■ TO BE DONE
Going from the top of the data below, give again each line through the one containing "scene.camera = cam", both ends kept.

■ COLLECTED MATERIAL
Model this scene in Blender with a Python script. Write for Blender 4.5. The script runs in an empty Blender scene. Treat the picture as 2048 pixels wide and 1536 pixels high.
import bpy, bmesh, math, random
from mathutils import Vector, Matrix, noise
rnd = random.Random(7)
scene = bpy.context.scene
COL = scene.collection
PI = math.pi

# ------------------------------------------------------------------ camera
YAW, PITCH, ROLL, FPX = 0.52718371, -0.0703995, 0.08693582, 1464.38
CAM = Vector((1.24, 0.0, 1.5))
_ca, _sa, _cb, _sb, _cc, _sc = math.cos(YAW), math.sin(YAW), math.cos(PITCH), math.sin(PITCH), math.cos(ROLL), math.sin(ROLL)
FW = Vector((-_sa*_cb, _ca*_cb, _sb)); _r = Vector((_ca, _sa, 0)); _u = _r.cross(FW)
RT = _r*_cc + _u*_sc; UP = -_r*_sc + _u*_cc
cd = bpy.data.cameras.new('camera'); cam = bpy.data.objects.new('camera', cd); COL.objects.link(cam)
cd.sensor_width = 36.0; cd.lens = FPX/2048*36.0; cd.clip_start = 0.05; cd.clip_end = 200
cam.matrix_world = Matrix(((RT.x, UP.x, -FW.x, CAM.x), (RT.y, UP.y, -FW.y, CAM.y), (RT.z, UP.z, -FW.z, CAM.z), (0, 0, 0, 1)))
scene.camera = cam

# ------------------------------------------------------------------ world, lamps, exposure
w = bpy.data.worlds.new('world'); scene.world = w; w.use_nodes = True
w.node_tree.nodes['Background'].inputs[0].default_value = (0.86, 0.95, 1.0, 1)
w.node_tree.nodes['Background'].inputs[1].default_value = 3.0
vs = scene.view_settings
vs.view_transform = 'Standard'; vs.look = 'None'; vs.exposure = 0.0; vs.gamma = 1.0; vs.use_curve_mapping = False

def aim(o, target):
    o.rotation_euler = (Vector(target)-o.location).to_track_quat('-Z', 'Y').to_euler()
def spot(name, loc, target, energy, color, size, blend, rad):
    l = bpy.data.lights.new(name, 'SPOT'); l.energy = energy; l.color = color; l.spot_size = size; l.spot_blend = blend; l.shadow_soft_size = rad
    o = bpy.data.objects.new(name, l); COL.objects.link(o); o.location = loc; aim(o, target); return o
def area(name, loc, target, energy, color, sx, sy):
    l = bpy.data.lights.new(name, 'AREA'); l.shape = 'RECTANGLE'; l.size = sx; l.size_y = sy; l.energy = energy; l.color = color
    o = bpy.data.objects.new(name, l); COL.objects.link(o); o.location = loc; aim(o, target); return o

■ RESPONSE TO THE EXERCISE
Model this scene in Blender with a Python script. Write for Blender 4.5. The script runs in an empty Blender scene. Treat the picture as 2048 pixels wide and 1536 pixels high.
import bpy, bmesh, math, random
from mathutils import Vector, Matrix, noise
rnd = random.Random(7)
scene = bpy.context.scene
COL = scene.collection
PI = math.pi

# ------------------------------------------------------------------ camera
YAW, PITCH, ROLL, FPX = 0.52718371, -0.0703995, 0.08693582, 1464.38
CAM = Vector((1.24, 0.0, 1.5))
_ca, _sa, _cb, _sb, _cc, _sc = math.cos(YAW), math.sin(YAW), math.cos(PITCH), math.sin(PITCH), math.cos(ROLL), math.sin(ROLL)
FW = Vector((-_sa*_cb, _ca*_cb, _sb)); _r = Vector((_ca, _sa, 0)); _u = _r.cross(FW)
RT = _r*_cc + _u*_sc; UP = -_r*_sc + _u*_cc
cd = bpy.data.cameras.new('camera'); cam = bpy.data.objects.new('camera', cd); COL.objects.link(cam)
cd.sensor_width = 36.0; cd.lens = FPX/2048*36.0; cd.clip_start = 0.05; cd.clip_end = 200
cam.matrix_world = Matrix(((RT.x, UP.x, -FW.x, CAM.x), (RT.y, UP.y, -FW.y, CAM.y), (RT.z, UP.z, -FW.z, CAM.z), (0, 0, 0, 1)))
scene.camera = cam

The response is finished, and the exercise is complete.